## Dataset

==*==

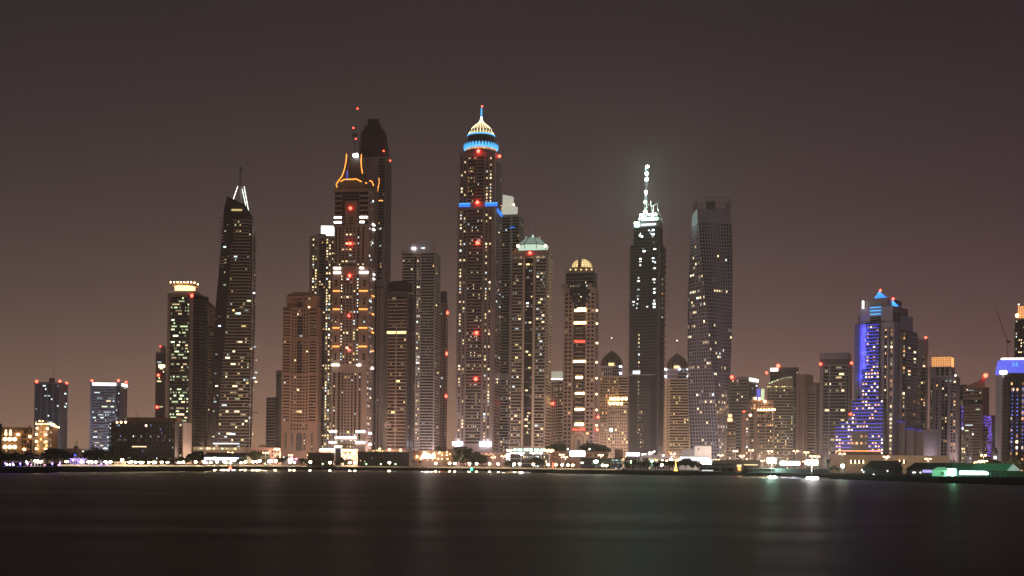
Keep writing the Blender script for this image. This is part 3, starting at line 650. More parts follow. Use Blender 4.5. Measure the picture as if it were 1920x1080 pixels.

==*==

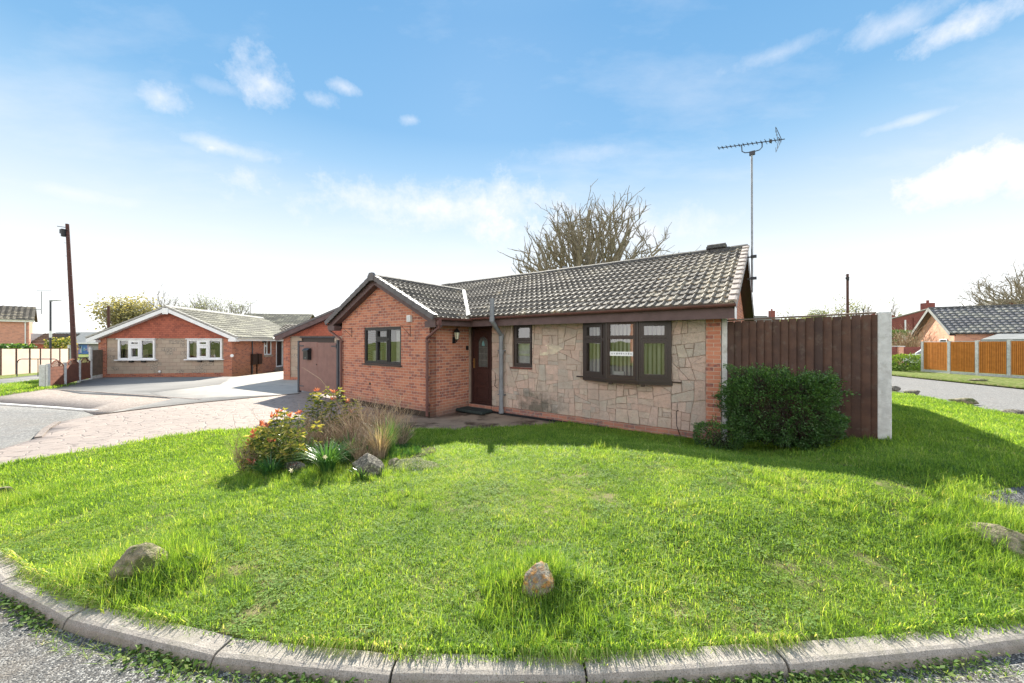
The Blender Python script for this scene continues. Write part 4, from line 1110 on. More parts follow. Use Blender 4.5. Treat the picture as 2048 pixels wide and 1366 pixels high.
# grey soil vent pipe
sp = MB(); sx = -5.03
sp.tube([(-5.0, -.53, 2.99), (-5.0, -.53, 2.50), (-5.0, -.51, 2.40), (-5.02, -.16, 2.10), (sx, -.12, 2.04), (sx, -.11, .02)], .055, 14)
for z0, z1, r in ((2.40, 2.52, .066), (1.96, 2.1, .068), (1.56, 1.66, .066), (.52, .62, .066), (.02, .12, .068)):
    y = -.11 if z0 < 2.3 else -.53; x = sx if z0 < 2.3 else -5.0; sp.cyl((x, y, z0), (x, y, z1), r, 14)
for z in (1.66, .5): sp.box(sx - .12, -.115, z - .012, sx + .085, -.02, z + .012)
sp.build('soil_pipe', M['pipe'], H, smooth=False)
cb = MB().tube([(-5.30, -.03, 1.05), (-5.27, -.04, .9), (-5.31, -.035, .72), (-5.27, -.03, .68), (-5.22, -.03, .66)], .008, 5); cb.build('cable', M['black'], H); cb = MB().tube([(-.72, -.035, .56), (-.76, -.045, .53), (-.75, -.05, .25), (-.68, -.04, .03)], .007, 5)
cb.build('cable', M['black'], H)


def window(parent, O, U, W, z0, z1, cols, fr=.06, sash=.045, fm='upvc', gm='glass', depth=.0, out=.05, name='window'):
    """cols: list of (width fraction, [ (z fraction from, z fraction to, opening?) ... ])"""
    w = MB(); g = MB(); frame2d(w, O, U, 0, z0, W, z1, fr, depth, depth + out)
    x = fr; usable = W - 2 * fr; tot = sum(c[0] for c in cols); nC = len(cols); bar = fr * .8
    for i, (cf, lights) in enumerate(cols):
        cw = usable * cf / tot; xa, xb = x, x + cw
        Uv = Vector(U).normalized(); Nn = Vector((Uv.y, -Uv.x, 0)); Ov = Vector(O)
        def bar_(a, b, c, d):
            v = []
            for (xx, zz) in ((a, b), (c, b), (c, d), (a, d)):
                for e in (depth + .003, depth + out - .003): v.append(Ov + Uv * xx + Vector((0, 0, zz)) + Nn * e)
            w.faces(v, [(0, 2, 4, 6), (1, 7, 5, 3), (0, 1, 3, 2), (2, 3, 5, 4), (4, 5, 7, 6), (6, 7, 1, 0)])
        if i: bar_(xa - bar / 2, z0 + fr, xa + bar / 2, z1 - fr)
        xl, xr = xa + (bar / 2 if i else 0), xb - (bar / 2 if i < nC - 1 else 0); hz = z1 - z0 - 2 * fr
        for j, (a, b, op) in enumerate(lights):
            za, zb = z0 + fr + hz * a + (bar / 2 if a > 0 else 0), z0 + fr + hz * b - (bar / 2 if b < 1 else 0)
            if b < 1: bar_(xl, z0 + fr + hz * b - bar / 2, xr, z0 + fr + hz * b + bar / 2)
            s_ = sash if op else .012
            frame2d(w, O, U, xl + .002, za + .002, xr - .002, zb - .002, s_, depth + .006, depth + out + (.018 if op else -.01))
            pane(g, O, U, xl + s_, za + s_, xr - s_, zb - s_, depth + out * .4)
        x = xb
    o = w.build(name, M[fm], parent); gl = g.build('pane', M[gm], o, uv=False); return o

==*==

## Exercise requirements
Above are some records. Report the number of their lines that include "script", and add nothing else.

## Final result
2